Kahramanmaraş merkezli depremlerde 10 il enkaz altında kaldı ve 50 binden fazla insan öldü. Depremle birlikte binaların dayanıklılığı da yeniden gündeme geldi ve afet bekleyen İstanbul’da yaşayanların çoğu yapılarını inceletme talebinde bulundu. Ancak bu ilgi kısa sürdü ve İstanbullular inceleme taleplerini bir kenara bıraktı, karot testi başvuruları da düştü.
KTÜ ‘Yapı Sağlığı İzleme Laboratuvarı’nda yapıların dayanıklılık testlerini yapan ve deprem bölgesinde bilimsel araştırmalarını sürdüren KTÜ İnşaat Fakültesi İnşaat Mühendisliği Bölümü Öğretim Üyesi Prof. Dr. Ahmet Can Altunışık bu tespiti doğrulayarak İstanbul’daki taleplerin yüzde 90 oranında düştüğünü söyledi.

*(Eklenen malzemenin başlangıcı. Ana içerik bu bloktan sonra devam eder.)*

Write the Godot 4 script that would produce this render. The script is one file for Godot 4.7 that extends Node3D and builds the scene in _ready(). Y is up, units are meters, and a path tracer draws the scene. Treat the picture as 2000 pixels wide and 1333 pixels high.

Bunun halkın depremi unuttuğu anlamına geldiğini belirten Altunışık “Birçok kamu binasını değerlendirmeye başladık ama özel olarak halkın oturduğu binalarda apartman yönetmeliği veya kişinin talebi üzerine inceleme yaptığımız bina sayısı şu ana kadar maalesef sıfır. Buna hızla başlanıp devam etmesi ve desteklenmesi gerekiyor. Olası Erzincan, Bingöl depreminde Trabzon bile önemli risk altında” dedi.
Erzincan’daki 1992 depremini Trabzon’da yaşadığını söyleyen Altunışık “Erzincan’da oluşabilecek bir depremde Trabzon’un etkilenmemesinin iddialı bir cümle olacağını düşünüyorum. Özellikle bodrum katı olan nemli bölgelerde, korozyona uğramış binalarda, dolgu zemine inşa edilen binalarda bu tehlikenin çok daha fazla olacağını düşünüyoruz” dedi.
‘Orası güvenli, burası değil’ sözünün artık Türkiye için çok geç cümleler olduğunu belirten Altunışık yapıların depreme hazır hale getirilmesi gerektiğini söyledi.